_GIVEN EXERCISE_
Exact reproduction of the data is required, with images excluded.

_DATA EXTRACT_

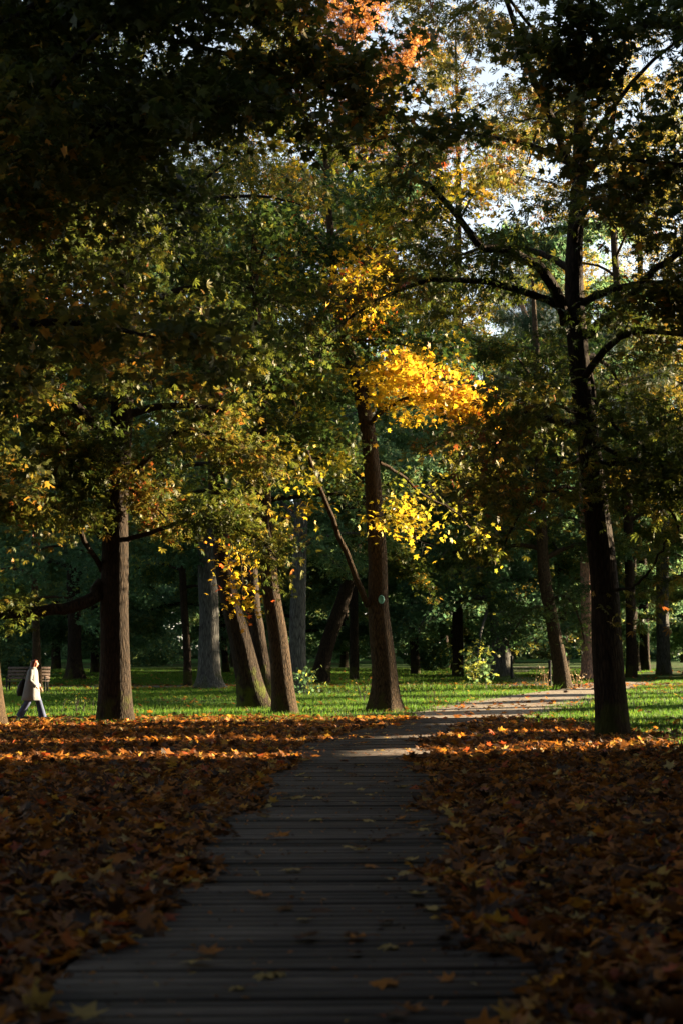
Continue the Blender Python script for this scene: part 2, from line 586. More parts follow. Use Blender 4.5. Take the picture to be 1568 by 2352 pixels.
def copy_tree(o, loc, rz=0.0, sc=1.0, label=None, group=None):
    c = o.copy()
    COL.objects.link(c)
    c.location = loc
    c.rotation_euler = (0, 0, rz)
    c.scale = (sc, sc, sc)
    if label: c['label'] = label
    if group: c['group'] = group
    for ch in list(o.children):
        d = ch.copy()
        COL.objects.link(d)
        d.parent = c
    return c


# ---- the trees one can tell apart in the picture
left_chestnut = tree_px(
    'chestnut_tree', 'thick dark chestnut in the leaf litter right of the person, low limb reaching left',
    [(268, 1660, 78), (266, 1560, 69), (265, 1450, 64), (264, 1330, 62), (267, 1150, 58), (284, 900, 52), (296, 700, 46), (302, 450, 36), (308, 150, 24)], (0.2, 0, 2.5),
    'bark_dark', 'chestnut', 'chestnut', 0.20, 7000,
    dict(h0=7.4, h1=17, n=24, len=5.0, side=1.7, rise=0.35, droop=1.1, step=0.5),
    [dict(px=[(236, 1340, 0), (200, 1380, -0.3), (110, 1405, -0.68), (0, 1408, -1.15), (-90, 1385, -1.5)], w=(34, 17), side=1.1, step=0.5, start=0.5, n=260, droop=.3),
     dict(px=[(235, 1310, 0), (195, 1240, -0.7), (172, 1150, -1.2), (180, 1050, -1.5), (240, 960, -1.6)], w=(13, 5), side=1.3, step=0.32, n=1000),
     dict(px=[(290, 1110, 0), (350, 1040, -1), (420, 990, -2), (520, 1010, -2.5), (600, 1080, -2.8)], w=(16, 5), side=1.5, step=0.33, start=.42, n=900),
     dict(px=[(240, 1240, 0), (160, 1180, .6), (70, 1150, 1), (-20, 1170, 1.4)], w=(12, 4), side=1.5, step=0.32, start=.4, n=900),
     dict(px=[(292, 1020, 0), (200, 960, -1), (110, 850, -2), (60, 760, -2.5), (0, 700, -3)], w=(22, 12), side=1.6, step=0.4, start=.42, n=750),
     dict(px=[(290, 1240, 0), (370, 1215, -1), (470, 1190, -2), (580, 1230, -2.4), (640, 1290, -2.5)], w=(12, 4), side=1.3, step=0.32, start=.42, n=800)],
    seed=3, flare=0.8, tint=(0.30, 0.22))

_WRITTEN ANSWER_
Continue the Blender Python script for this scene: part 2, from line 586. More parts follow. Use Blender 4.5. Take the picture to be 1568 by 2352 pixels.
def copy_tree(o, loc, rz=0.0, sc=1.0, label=None, group=None):
    c = o.copy()
    COL.objects.link(c)
    c.location = loc
    c.rotation_euler = (0, 0, rz)
    c.scale = (sc, sc, sc)
    if label: c['label'] = label
    if group: c['group'] = group
    for ch in list(o.children):
        d = ch.copy()
        COL.objects.link(d)
        d.parent = c
    return c


# ---- the trees one can tell apart in the picture
left_chestnut = tree_px(
    'chestnut_tree', 'thick dark chestnut in the leaf litter right of the person, low limb reaching left',
    [(268, 1660, 78), (266, 1560, 69), (265, 1450, 64), (264, 1330, 62), (267, 1150, 58), (284, 900, 52), (296, 700, 46), (302, 450, 36), (308, 150, 24)], (0.2, 0, 2.5),
    'bark_dark', 'chestnut', 'chestnut', 0.20, 7000,
    dict(h0=7.4, h1=17, n=24, len=5.0, side=1.7, rise=0.35, droop=1.1, step=0.5),
    [dict(px=[(236, 1340, 0), (200, 1380, -0.3), (110, 1405, -0.68), (0, 1408, -1.15), (-90, 1385, -1.5)], w=(34, 17), side=1.1, step=0.5, start=0.5, n=260, droop=.3),
     dict(px=[(235, 1310, 0), (195, 1240, -0.7), (172, 1150, -1.2), (180, 1050, -1.5), (240, 960, -1.6)], w=(13, 5), side=1.3, step=0.32, n=1000),
     dict(px=[(290, 1110, 0), (350, 1040, -1), (420, 990, -2), (520, 1010, -2.5), (600, 1080, -2.8)], w=(16, 5), side=1.5, step=0.33, start=.42, n=900),
     dict(px=[(240, 1240, 0), (160, 1180, .6), (70, 1150, 1), (-20, 1170, 1.4)], w=(12, 4), side=1.5, step=0.32, start=.4, n=900),
     dict(px=[(292, 1020, 0), (200, 960, -1), (110, 850, -2), (60, 760, -2.5), (0, 700, -3)], w=(22, 12), side=1.6, step=0.4, start=.42, n=750),
     dict(px=[(290, 1240, 0), (370, 1215, -1), (470, 1190, -2), (580, 1230, -2.4), (640, 1290, -2.5)], w=(12, 4), side=1.3, step=0.32, start=.42, n=800)],
    seed=3, flare=0.8, tint=(0.30, 0.22))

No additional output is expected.